How a renovation revealed the St. John's of 96 years ago
I expected a few surprises when my partner and I started renovating our kitchen. A house built near downtown St. John's before the 1900s is sure to be, shall we say, unpredictable.
First, the lumpy donnacona wallboard came down, and then layer after layer of wallpaper.
There on the raw, dark boards was pasted the old newsprint, editions of The Evening Telegram dating back to the months after the First World War.
The pages are yellow and brittle, and crumble at the slightest movement.
They reveal a St. John's in the spring of 1919, still reeling from horror of war, but looking forward to the promise of spring.
The seal hunt was about to begin -- the disaster of 1914 not forgotten -- and people were looking to have some fun.

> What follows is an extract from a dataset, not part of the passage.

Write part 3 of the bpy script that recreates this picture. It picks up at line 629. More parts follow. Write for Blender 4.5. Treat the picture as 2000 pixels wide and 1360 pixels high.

The Daily Mail in 1913 had offered a prize of 10,000 pounds for the person to cross the Atlantic Ocean in less than 72 hours. The contest, suspended during the war, was on again and put the St. John's area on the map as the takeoff point for several attempts.
The ads, of course, are perfect in their antiquity, but the newspapers themselves must not have been the best insulators.
Along with the 1919 papers was a later edition, from 1925 at the earliest, indicating perhaps that more than newspaper was needed to keep my old kitchen warm.